Exercise requirements
Images are not part of the copy; transcribe all the data exactly.

- - -

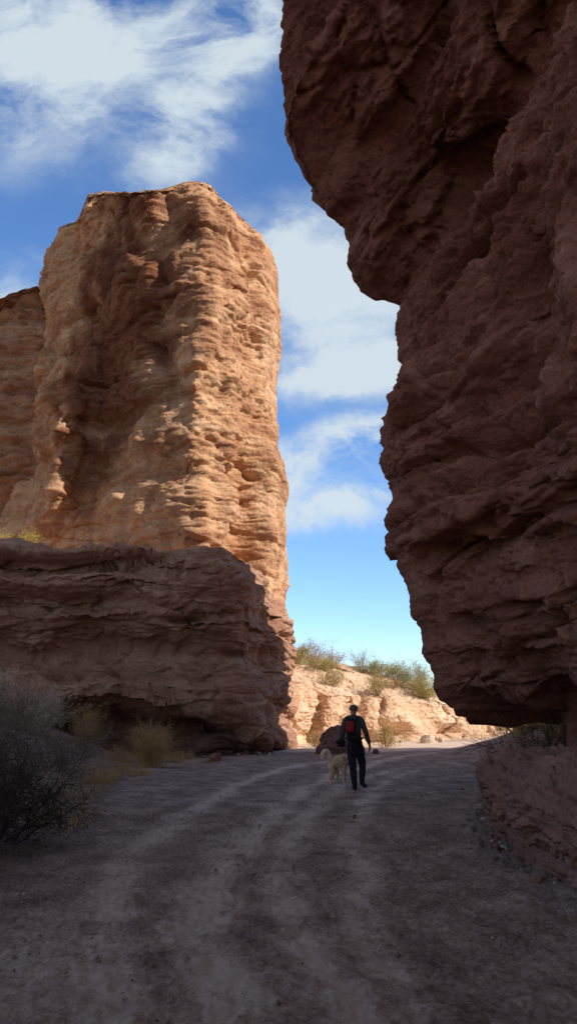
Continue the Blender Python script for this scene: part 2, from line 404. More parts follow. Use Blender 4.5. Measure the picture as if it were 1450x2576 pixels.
# cave along the base
archz = 2.0-1.75*np.abs((X+5.6)/5.0)**2.6
cave = sstep(0, .35, archz+.12*wx-P[..., 2])*(X > -12)*(X < -.5)
cave *= np.clip(1-np.maximum((X+1.6)/1.2, 0), 0, 1)
prof = prof-2.6*cave*(Yp < 34)
prof = prof-.8*sstep(.4, -.2, P[..., 2])
P = P+Nn*(prof*1.25)[..., None]
P[..., 0] -= 1.5*sstep(5.6, 8.9, P[..., 2])*sstep(-9, -1.5, X)
Nn2 = grid_normals(P, True)
P = rock_disp(P, Nn2, big=.9, strata=.62, fine=.62, zf=1.0, block=.5, seed=31, tilt=(-.05, 0), size=.8)
for px, row, hw, hh in ((60, 1420, 1.6, .25), (270, 1415, 2.2, .28), (90, 1505, 3.2, .3), (470, 1555, .8, .14), (575, 1630, .45, .12)):
    c = at(px, row, 30); w = np.exp(-(((P[..., 0]-c[0])/hw)**4))*np.exp(-((P[..., 2]-c[2]+.15*perlin(P*.7))/hh)**2)*(P[..., 1] < 34)
    P = P+w[..., None]*np.array([0, 1.0, 0])
zt = 8.6-.5*sstep(-3.4, -1.6, P[..., 0])+.15*perlin(P*.8)
P[..., 2] = np.where(P[..., 2] > zt, zt+(P[..., 2]-zt)*.1, P[..., 2])
led = finish_rock('rock_ledge', P, M_ledge)
tag(led, 'low shaded layered rock ledge with a dark cave at its base, below the tower', 'rock ledge')

# ---- cliff behind at far left
lp = [(-34, 60, .4), (-30, 50, 1), (-22, 48.5, 5), (-17.5, 49, 6), (-14, 51, 5), (-12, 54, 2), (-14, 62, .5), (-30, 66, .4)]
pp = resample(lp, .9)
zs = np.linspace(0, 34, 340); zg = zs[:, None]
X = np.broadcast_to(pp[None, :, 0], (len(zs), len(pp))); Yp = np.broadcast_to(pp[None, :, 1], X.shape)
P = np.stack([X, Yp, np.broadcast_to(zg, X.shape)], -1).copy(); Nn = grid_normals(P, True)
ov = np.interp(P[..., 2], [0, 9, 11, 13, 14.5, 15.5, 17, 19, 27.5], [0, 1, -.5, .8, -1.2, -1.4, 1.0, 1.2, .2])
P = P+Nn*ov[..., None]
P = rock_disp(P, Nn, big=.8, strata=1.2, fine=.9, seed=57)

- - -

Complete response
Continue the Blender Python script for this scene: part 2, from line 404. More parts follow. Use Blender 4.5. Measure the picture as if it were 1450x2576 pixels.
# cave along the base
archz = 2.0-1.75*np.abs((X+5.6)/5.0)**2.6
cave = sstep(0, .35, archz+.12*wx-P[..., 2])*(X > -12)*(X < -.5)
cave *= np.clip(1-np.maximum((X+1.6)/1.2, 0), 0, 1)
prof = prof-2.6*cave*(Yp < 34)
prof = prof-.8*sstep(.4, -.2, P[..., 2])
P = P+Nn*(prof*1.25)[..., None]
P[..., 0] -= 1.5*sstep(5.6, 8.9, P[..., 2])*sstep(-9, -1.5, X)
Nn2 = grid_normals(P, True)
P = rock_disp(P, Nn2, big=.9, strata=.62, fine=.62, zf=1.0, block=.5, seed=31, tilt=(-.05, 0), size=.8)
for px, row, hw, hh in ((60, 1420, 1.6, .25), (270, 1415, 2.2, .28), (90, 1505, 3.2, .3), (470, 1555, .8, .14), (575, 1630, .45, .12)):
    c = at(px, row, 30); w = np.exp(-(((P[..., 0]-c[0])/hw)**4))*np.exp(-((P[..., 2]-c[2]+.15*perlin(P*.7))/hh)**2)*(P[..., 1] < 34)
    P = P+w[..., None]*np.array([0, 1.0, 0])
zt = 8.6-.5*sstep(-3.4, -1.6, P[..., 0])+.15*perlin(P*.8)
P[..., 2] = np.where(P[..., 2] > zt, zt+(P[..., 2]-zt)*.1, P[..., 2])
led = finish_rock('rock_ledge', P, M_ledge)
tag(led, 'low shaded layered rock ledge with a dark cave at its base, below the tower', 'rock ledge')

# ---- cliff behind at far left
lp = [(-34, 60, .4), (-30, 50, 1), (-22, 48.5, 5), (-17.5, 49, 6), (-14, 51, 5), (-12, 54, 2), (-14, 62, .5), (-30, 66, .4)]
pp = resample(lp, .9)
zs = np.linspace(0, 34, 340); zg = zs[:, None]
X = np.broadcast_to(pp[None, :, 0], (len(zs), len(pp))); Yp = np.broadcast_to(pp[None, :, 1], X.shape)
P = np.stack([X, Yp, np.broadcast_to(zg, X.shape)], -1).copy(); Nn = grid_normals(P, True)
ov = np.interp(P[..., 2], [0, 9, 11, 13, 14.5, 15.5, 17, 19, 27.5], [0, 1, -.5, .8, -1.2, -1.4, 1.0, 1.2, .2])
P = P+Nn*ov[..., None]
P = rock_disp(P, Nn, big=.8, strata=1.2, fine=.9, seed=57)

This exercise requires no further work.